Effect Of Hot Deformation On The Martensite Phase Transformation And Performance Of T92 Steel

To investigate the effects of hot deformation on martensite transformation and microstructure evolution of T92 ferritic steel, the thermal simulation experiments of T92 ferritic steel were conducted on a Gleeble-1500 thermal simulation testing machine. By microstructure examination, phase determination and mechanical performance assessment, the martensite transformation mechanism and MX precipitation behaviour of T92 steels under different strains and deformation temperatures are elevated, providing guidance for the optimization of hot deformation parameters of T92 steel.With the increase in deformation strain, the peak stress will be decreased. As the steel was deformed at the strain range from 15% to 45%, the sizes of martensite laths are not uniform, with a majority of coarse grains, and the boundaries were slightly bent. At the deformation strain of 60%, due to the dynamic recrystallization, the martensite laths were much finer and more homogeneous. The boundaries were evolved into sawtooth or wave shape. With the increase in deformation strain, the martensite start temperature will be increased, and the martensite laths will be refined.
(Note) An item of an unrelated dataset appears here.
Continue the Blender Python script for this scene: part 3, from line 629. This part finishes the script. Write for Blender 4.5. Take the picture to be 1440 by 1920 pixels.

The high density of dislocations within martensite laths will facilitate the nucleation of MX carbonitride, contributing to the improvement of high temperature performance of T92 steel. As for the increase in deformation temperature, the peak flow stress will be decreased again. When the deformation temperature changed from 750℃ to 850℃, the martensite laths were fine and homogeneous, and the microstructure consisted of elongated deformed prior austenite grains. With respect to the deformation temperature window ranging from 950℃ to 1050℃, the coarse martensite laths can be observed. At 1150℃, the coarse martensite laths can also be observed. The increase of deformation temperature would lead to the decrease of martensite start temperature, as well as the microhardness of martensite laths. Despite of the coarse prior austenite grains, reduced grain boundaries and severe stress concentration, more MX carbonitrides were precipitated with a finer size and more homogeneous distribution, compared to those attained by standard heat treatment.